Pengaturan Intensitas Bangunan
Rencana untuk menjadikan kota Palembang sebagai kota Internasional yang modern dengan mengembangkan gedung bertingkat tinggi merupakan suatu keinginan yang sangat baik dan perlu didukung. Namun demikian, rencana pengembangan tersebut kiranya perlu juga mempertimbangkan bagaimana dukungan infrastruktur kota yang ada.
Apakah kapasitas infrastruktur kota memungkinkan tidak adanya pembatasan luas dan ketinggian bangunan yang boleh dibangun ? Hal ini merupakan pertimbangan yang penting untuk mencegah terjadinya permasalahan dikemudian hari yang akan merugikan masyarakat serta akan dapat sangat membebani pemerintah di masa mendatang. Alih-alih meningkatkan kualitas kota dan kehidupan masyarakatnya, malah akan semakin memperburuk kondisi kota.
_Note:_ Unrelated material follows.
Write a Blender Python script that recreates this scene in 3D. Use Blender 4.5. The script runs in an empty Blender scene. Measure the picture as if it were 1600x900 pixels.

Pengembangan fisik kota, khususnya terkait pengembangan gedung pencakar langit, selayaknya tidak hanya didasarkan pada pertimbangan keuntungan secara ekonomi, kelayakan teknis, serta estetika semata, namun juga perlu disertai dengan pertimbangan kapasitas infrastruktur kota yang memadai.
Tanpa perencanaan infrastruktur yang matang, maka akan berdampak buruk dan jangka panjang terhadap kualitas lingkungan perkotaan. Tentu saja tidak ada yang berharap, dibalik kemegahan gedung-gedung yang menjulang tinggi terdapat masalah kemacetan, banjir, sampah yang berserakan hingga krisis listrik dan air bersih akibat kegagalan dalam menyediakan dukungan infrastrukur yang memadai.
Sebagaimana yang dapat dipelajari dari pengembangan kota-kota besar di dunia, bahwa kemajuan suatu kota tidak hanya ditandai dengan berdirnya gedung-gedung pencakar langit, namun juga disertai pengembangan sistem infrastruktur kota yang tidak kalah intensifnya.